Menu of first Indian restaurant in UK auctioned for £8,500

Patna-born Sake Dean Mohamed opened the first Indian restaurant in UK at George Street in London 200 years ago. Now, its menu comprising spicy dishes such as pineapple pulao has been auctioned for £8,500.

india Updated: Jun 01, 2018 18:38 IST
Prasun Sonwalkar
Prasun Sonwalkar
Hindustan Times, London
The handwritten menu of the Hindostanee Coffee House, set up near Portman Square in 1810, was sold by Jarndyce Antiquarian Books at the ABA Rare Book Fair that ended in London on Saturday.
The handwritten menu of the Hindostanee Coffee House, set up near Portman Square in 1810, was sold by Jarndyce Antiquarian Books at the ABA Rare Book Fair that ended in London on Saturday.(Reuters/Photo for representation)

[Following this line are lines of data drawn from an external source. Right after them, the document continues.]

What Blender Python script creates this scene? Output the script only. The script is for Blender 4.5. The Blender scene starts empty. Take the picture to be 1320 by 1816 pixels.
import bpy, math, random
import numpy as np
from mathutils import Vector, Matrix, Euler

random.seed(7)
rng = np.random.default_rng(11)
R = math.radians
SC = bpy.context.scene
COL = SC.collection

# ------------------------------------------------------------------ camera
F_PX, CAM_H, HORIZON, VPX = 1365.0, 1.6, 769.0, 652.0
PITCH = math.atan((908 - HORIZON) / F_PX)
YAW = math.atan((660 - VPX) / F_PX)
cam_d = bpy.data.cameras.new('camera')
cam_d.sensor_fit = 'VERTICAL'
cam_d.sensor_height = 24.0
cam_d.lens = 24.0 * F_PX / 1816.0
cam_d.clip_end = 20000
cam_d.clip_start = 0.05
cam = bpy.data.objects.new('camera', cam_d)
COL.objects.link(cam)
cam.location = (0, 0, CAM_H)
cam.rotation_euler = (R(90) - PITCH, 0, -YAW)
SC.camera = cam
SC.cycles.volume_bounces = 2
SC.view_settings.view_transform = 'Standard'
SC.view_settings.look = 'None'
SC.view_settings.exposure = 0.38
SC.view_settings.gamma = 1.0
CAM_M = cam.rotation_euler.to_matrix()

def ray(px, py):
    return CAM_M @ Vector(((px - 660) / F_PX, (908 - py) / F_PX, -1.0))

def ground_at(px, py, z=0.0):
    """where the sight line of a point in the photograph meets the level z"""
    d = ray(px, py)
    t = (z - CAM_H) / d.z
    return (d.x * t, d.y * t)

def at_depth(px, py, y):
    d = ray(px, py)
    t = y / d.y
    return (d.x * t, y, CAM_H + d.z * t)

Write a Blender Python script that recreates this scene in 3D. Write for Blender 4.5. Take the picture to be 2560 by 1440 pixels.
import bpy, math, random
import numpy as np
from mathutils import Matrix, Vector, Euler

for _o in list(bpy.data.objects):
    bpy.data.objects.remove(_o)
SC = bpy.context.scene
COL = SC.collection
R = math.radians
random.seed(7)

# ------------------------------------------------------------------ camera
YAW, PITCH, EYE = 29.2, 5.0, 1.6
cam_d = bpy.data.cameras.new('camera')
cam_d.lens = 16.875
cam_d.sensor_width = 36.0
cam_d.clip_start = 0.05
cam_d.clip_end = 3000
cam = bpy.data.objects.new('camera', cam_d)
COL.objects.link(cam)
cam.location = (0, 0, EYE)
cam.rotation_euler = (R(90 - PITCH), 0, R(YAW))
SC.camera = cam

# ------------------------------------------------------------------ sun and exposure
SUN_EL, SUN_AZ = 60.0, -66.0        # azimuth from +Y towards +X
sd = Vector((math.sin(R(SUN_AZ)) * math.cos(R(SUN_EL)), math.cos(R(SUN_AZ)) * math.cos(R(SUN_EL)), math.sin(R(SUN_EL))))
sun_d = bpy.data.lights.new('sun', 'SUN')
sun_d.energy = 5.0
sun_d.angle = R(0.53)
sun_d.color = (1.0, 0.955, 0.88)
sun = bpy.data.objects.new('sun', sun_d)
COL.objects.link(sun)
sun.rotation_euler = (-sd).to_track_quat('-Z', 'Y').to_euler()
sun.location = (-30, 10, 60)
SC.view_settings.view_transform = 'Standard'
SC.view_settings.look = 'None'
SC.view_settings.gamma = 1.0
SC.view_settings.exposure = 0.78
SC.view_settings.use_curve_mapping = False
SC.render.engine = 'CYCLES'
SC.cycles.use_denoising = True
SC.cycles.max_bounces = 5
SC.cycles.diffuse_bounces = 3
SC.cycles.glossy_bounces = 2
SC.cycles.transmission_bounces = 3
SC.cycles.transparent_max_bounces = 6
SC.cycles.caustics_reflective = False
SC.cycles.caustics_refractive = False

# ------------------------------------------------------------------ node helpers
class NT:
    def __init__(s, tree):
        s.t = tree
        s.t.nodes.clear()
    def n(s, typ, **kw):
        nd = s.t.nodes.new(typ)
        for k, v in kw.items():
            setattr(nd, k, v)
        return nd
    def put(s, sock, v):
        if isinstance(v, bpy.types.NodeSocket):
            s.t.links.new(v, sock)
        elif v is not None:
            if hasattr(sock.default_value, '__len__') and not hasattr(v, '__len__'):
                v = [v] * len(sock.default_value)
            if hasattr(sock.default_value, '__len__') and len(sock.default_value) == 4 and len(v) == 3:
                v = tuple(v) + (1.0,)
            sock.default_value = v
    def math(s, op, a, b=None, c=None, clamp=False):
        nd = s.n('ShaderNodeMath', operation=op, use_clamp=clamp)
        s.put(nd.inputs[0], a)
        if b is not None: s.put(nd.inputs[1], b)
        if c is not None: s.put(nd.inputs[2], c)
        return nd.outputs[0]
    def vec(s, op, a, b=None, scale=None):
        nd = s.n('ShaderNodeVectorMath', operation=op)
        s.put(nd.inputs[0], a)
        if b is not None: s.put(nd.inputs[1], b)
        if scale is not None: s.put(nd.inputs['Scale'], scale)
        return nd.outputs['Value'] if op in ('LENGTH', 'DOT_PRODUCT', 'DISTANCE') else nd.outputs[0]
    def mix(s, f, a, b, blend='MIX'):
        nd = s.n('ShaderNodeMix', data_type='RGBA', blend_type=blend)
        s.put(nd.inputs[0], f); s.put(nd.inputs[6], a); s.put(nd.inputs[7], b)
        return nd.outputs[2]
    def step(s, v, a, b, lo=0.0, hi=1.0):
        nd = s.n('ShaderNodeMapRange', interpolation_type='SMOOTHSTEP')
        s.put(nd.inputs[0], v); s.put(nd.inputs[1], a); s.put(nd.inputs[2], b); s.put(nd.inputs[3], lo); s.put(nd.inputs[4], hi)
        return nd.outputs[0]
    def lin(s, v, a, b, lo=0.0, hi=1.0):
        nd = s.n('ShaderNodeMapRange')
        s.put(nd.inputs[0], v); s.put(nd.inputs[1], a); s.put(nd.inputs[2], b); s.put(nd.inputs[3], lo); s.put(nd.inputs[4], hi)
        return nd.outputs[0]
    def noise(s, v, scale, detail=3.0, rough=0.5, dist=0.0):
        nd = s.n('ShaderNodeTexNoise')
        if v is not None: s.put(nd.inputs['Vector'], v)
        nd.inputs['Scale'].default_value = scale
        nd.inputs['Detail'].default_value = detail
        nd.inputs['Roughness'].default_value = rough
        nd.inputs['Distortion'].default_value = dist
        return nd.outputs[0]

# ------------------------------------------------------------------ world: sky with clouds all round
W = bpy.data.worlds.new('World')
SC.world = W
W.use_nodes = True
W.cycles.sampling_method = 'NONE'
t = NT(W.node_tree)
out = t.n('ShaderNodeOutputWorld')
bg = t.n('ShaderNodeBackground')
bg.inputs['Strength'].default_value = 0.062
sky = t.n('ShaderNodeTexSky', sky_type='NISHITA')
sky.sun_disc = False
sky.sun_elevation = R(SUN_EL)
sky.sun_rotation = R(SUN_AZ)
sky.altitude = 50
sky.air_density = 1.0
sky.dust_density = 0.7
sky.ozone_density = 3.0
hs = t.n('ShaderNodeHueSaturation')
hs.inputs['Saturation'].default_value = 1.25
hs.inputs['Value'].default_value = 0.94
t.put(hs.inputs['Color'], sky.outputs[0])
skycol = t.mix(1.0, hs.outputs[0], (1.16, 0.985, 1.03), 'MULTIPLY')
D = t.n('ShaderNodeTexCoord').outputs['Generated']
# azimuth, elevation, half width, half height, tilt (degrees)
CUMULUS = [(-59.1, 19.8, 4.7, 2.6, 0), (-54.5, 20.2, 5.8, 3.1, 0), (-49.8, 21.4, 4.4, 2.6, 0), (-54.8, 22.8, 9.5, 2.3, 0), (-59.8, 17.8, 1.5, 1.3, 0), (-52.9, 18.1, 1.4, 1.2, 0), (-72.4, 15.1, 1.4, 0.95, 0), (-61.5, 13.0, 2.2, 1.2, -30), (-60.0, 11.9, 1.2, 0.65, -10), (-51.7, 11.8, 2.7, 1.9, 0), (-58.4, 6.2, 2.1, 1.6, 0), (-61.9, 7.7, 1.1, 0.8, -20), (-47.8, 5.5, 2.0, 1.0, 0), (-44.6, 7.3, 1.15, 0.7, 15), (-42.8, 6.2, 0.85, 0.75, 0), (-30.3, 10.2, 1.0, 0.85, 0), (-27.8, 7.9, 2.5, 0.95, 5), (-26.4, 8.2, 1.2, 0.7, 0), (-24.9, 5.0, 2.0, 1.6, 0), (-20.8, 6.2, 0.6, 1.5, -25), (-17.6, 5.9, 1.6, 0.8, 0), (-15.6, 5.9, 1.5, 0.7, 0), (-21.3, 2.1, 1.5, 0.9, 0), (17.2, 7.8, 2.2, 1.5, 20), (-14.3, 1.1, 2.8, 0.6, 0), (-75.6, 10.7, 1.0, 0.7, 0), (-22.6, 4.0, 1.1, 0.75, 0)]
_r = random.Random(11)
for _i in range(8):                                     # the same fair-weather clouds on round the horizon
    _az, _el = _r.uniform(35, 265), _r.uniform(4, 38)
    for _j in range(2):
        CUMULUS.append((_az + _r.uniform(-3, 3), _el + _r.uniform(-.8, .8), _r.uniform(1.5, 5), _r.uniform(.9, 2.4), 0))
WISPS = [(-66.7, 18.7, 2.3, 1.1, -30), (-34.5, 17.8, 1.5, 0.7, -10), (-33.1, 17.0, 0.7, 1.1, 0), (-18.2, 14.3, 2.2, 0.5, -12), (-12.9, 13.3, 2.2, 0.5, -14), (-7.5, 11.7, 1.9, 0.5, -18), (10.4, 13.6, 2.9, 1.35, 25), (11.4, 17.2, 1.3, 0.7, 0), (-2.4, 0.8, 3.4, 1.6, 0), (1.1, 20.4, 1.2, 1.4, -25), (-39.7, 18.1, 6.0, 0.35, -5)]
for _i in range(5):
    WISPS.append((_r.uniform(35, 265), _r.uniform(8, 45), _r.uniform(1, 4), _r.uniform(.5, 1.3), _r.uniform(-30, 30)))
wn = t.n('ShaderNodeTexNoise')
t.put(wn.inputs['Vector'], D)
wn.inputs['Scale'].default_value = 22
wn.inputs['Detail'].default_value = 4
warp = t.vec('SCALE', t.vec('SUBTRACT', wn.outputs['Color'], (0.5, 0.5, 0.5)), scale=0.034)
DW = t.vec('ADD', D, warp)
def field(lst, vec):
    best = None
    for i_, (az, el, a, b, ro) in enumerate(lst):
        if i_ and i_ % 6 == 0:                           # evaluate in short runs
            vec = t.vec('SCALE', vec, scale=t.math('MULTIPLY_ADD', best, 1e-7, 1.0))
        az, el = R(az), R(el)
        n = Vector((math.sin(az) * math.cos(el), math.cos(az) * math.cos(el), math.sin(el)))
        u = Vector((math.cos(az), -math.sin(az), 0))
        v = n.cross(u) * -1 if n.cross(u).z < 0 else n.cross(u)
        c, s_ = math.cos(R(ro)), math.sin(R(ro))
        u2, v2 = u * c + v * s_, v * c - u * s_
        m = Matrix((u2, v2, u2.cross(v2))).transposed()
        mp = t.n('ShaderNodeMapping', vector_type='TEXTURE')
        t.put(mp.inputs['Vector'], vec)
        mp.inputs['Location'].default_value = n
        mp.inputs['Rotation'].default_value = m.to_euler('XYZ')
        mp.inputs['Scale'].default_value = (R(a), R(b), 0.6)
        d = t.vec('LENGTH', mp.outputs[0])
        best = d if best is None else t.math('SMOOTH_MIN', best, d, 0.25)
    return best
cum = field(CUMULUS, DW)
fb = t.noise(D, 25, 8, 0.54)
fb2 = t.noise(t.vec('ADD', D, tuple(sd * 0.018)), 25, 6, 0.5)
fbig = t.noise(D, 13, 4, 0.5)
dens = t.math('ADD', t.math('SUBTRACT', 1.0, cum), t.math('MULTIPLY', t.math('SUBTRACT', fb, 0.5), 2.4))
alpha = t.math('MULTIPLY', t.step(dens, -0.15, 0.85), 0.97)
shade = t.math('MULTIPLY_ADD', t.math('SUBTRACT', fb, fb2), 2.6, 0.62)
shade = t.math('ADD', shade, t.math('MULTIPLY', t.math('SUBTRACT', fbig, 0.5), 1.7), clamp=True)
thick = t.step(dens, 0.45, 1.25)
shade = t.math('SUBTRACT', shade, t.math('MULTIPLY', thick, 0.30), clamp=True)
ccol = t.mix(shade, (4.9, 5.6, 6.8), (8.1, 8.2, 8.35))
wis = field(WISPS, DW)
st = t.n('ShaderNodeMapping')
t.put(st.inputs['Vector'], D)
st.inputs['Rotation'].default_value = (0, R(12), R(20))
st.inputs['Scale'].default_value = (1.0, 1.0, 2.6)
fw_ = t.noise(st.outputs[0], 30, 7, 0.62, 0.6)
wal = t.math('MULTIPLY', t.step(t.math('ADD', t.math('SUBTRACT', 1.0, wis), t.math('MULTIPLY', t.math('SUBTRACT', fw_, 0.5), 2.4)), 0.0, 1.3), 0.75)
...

More than 200 years after Patna-born Sake Dean Mohamed opened the first Indian restaurant in the United Kingdom at George Street in London, its menu comprising spicy dishes such as pineapple pulao has been auctioned for £8,500.

The handwritten menu of the Hindostanee Coffee House, set up near Portman Square in 1810, was sold by Jarndyce Antiquarian Books at the ABA Rare Book Fair that ended in London on Saturday.

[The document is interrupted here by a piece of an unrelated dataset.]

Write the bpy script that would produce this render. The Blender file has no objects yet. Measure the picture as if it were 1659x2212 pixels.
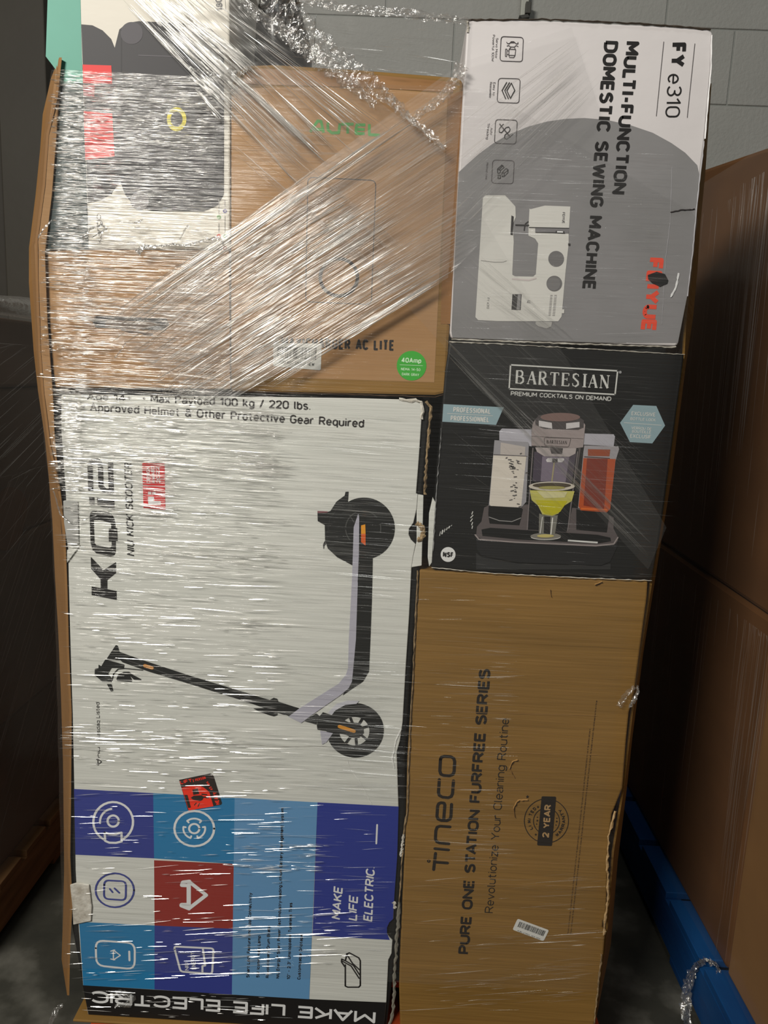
import bpy, bmesh, math, random
import numpy as np
from mathutils import Vector, Matrix
from mathutils.geometry import tessellate_polygon
random.seed(7); RNG = np.random.default_rng(7)

# ------------------------------------------------------------------ camera
F, CX, CY = 1661.0, 829.5, 1106.0
CAM = np.array([0.0, -1.25, 1.38])
_p, _r, _w = math.radians(10.5), math.radians(2.5), math.radians(-1.0)
FWD = np.array([math.sin(_w)*math.cos(_p), math.cos(_w)*math.cos(_p), -math.sin(_p)])
_r0 = np.array([math.cos(_w), -math.sin(_w), 0.0]); _u0 = np.cross(_r0, FWD)
RIGHT = math.cos(_r)*_r0 + math.sin(_r)*_u0
UP = np.cross(RIGHT, FWD)
cam = bpy.data.cameras.new('camera'); camo = bpy.data.objects.new('camera', cam)
bpy.context.scene.collection.objects.link(camo)
camo.matrix_world = Matrix(((RIGHT[0], UP[0], -FWD[0], CAM[0]), (RIGHT[1], UP[1], -FWD[1], CAM[1]),
                            (RIGHT[2], UP[2], -FWD[2], CAM[2]), (0, 0, 0, 1)))
cam.sensor_fit = 'HORIZONTAL'; cam.sensor_width = 36.0; cam.lens = 36.0*F/1659.0
cam.clip_start = 0.05
sc = bpy.context.scene; sc.camera = camo

# ------------------------------------------------------------------ world, lamps, exposure
world = bpy.data.worlds.new('world'); sc.world = world; world.use_nodes = True
world.node_tree.nodes['Background'].inputs[0].default_value = (0.95, 1.0, 0.97, 1)
world.node_tree.nodes['Background'].inputs[1].default_value = 0.045
def lamp(name, loc, aim, sx, sy, power, col):
    l = bpy.data.lights.new(name, 'AREA'); l.shape = 'RECTANGLE'; l.size = sx; l.size_y = sy
    l.energy = power; l.color = col
    o = bpy.data.objects.new(name, l); sc.collection.objects.link(o); o.location = loc
    o.rotation_euler = (Vector(aim)-Vector(loc)).to_track_quat('-Z', 'Y').to_euler()
    return o
lamp('overhead_area_light', (-1.5, -2.45, 2.95), (-0.2, 0.0, 1.0), 1.0, 0.42, 112, (1.0, 0.96, 0.88))
lamp('overhead_area_light', (0.5, -0.9, 4.4), (0.6, 1.2, 2.2), 1.2, 0.25, 13, (0.98, 1.0, 0.97))  # unseen lamp added to brighten the back wall
sc.view_settings.view_transform = 'Standard'; sc.view_settings.look = 'None'
sc.view_settings.exposure = 0.0; sc.view_settings.gamma = 1.0; sc.view_settings.use_curve_mapping = False
sc.cycles.transparent_max_bounces = 24

# ------------------------------------------------------------------ measuring: from a photo point to a place in the room
def _ray(u, v):
    u = np.asarray(u, float)[..., None]; v = np.asarray(v, float)[..., None]
    return FWD + RIGHT*(u-CX)/F + UP*(CY-v)/F
def at_y(u, v, y):
    d = _ray(u, v); return CAM + d*((y-CAM[1])/d[..., 1:2])
def at_x(u, v, x):
    d = _ray(u, v); return CAM + d*((x-CAM[0])/d[..., 0:1])
def at_z(u, v, z):
    d = _ray(u, v); return CAM + d*((z-CAM[2])/d[..., 2:3])
def zoomed(x0, y0, s):
    return lambda *pts: [(x0+p[0]/s, y0+p[1]/s) for p in pts]

# ------------------------------------------------------------------ materials
def lin(r, g, b):
    f = lambda c: (c/255/12.92) if c/255 <= 0.04045 else ((c/255+0.055)/1.055)**2.4
    return (f(r), f(g), f(b), 1)
MATS = {}
def flat(r, g, b, rough=0.55, spec=0.4, metal=0.0):
    k = (r, g, b, rough, spec, metal)
    if k in MATS: return MATS[k]
    m = bpy.data.materials.new('ink_%d_%d_%d' % (r, g, b)); m.use_nodes = True
    n = m.node_tree.nodes['Principled BSDF']
    n.inputs['Base Color'].default_value = lin(r, g, b); n.inputs['Roughness'].default_value = rough
    n.inputs['Specular IOR Level'].default_value = spec; n.inputs['Metallic'].default_value = metal
    MATS[k] = m; return m
def noisy(name, c1, c2, scale=(8, 8, 8), rough=0.7, bump=0.15, bscale=(60, 60, 60), detail=6, spec=0.3, bdist=0.002, c3=None, rot=(0, 0, 0)):
    m = bpy.data.materials.new(name); m.use_nodes = True; nt = m.node_tree; N = nt.nodes; L = nt.links
    b = N['Principled BSDF']; b.inputs['Roughness'].default_value = rough; b.inputs['Specular IOR Level'].default_value = spec
    tc = N.new('ShaderNodeTexCoord')
    mp = N.new('ShaderNodeMapping'); mp.inputs['Scale'].default_value = scale; mp.inputs['Rotation'].default_value = rot
    no = N.new('ShaderNodeTexNoise'); no.inputs['Scale'].default_value = 1; no.inputs['Detail'].default_value = detail
    cr = N.new('ShaderNodeValToRGB'); cr.color_ramp.elements[0].position = 0.32; cr.color_ramp.elements[1].position = 0.68
    cr.color_ramp.elements[0].color = lin(*c1); cr.color_ramp.elements[1].color = lin(*c2)
    if c3:
        e = cr.color_ramp.elements.new(0.5); e.color = lin(*c3)
    L.new(tc.outputs['Object'], mp.inputs[0]); L.new(mp.outputs[0], no.inputs[0]); L.new(no.outputs[0], cr.inputs[0])
    L.new(cr.outputs[0], b.inputs['Base Color'])
    mp2 = N.new('ShaderNodeMapping'); mp2.inputs['Scale'].default_value = bscale; mp2.inputs['Rotation'].default_value = rot
    n2 = N.new('ShaderNodeTexNoise'); n2.inputs['Scale'].default_value = 1; n2.inputs['Detail'].default_value = 5
    bp = N.new('ShaderNodeBump'); bp.inputs['Strength'].default_value = bump; bp.inputs['Distance'].default_value = bdist
    L.new(tc.outputs['Object'], mp2.inputs[0]); L.new(mp2.outputs[0], n2.inputs[0]); L.new(n2.outputs[0], bp.inputs['Height'])
    L.new(bp.outputs[0], b.inputs['Normal'])
    return m
KRAFT = noisy('kraft_board', (128, 96, 46), (145, 109, 54), (3, 3, 14), 0.7, 0.6, (4, 4, 110), bdist=0.003)
KRAFT_PALE = noisy('pale_kraft_board', (158, 120, 80), (172, 134, 92), (3, 3, 14), 0.7, 0.35, (2, 2, 70), bdist=0.003)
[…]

Organisers tweeted that the menu included more than 25 dishes, including chicken and lobster curries and a selection of breads, chutneys and dishes considered “too numerous for insertion”.

Born in 1759, Mohamed was one of the first Indian immigrants to Britain. In colonial Bihar, he served in the army of the East India Company before travelling to London in 1782 and introducing shampoo to Britain. He also wrote a book, The Travels of Dean Mahomet, considered the first book by an Indian author in English.

A plaque was unveiled in September 2005 at 102, George Street, close to the original site of his restaurant at 34, George Street, by the city of Westminster.

Mohamed is credited with opening the first Indian restaurant, but according to author Yasmin Alibhai-Brown, the first Indian takeaway was launched by one Sarah Shade, who went to India in 1796, was caught up in wars, imprisoned in Mysore, learned to cook in captivity and returned to open the takeaway.

Indian food in Britain has a longer history. In 1747 Hannah Close, a working-class woman, wrote a cookbook packed with Indian recipes. Soon after, Sorlie’s warehouse in Piccadilly started selling curry powder, which could be ordered and sent by post.

Indian food has since grown to be a major industry in Britain that employs thousands of people. Indian dishes have been customised to the British palate, and at least one so-called Indian dish is a British invention: the chicken tikka masala, termed by former foreign secretary Robin Cook as ‘Britain’s true national dish’.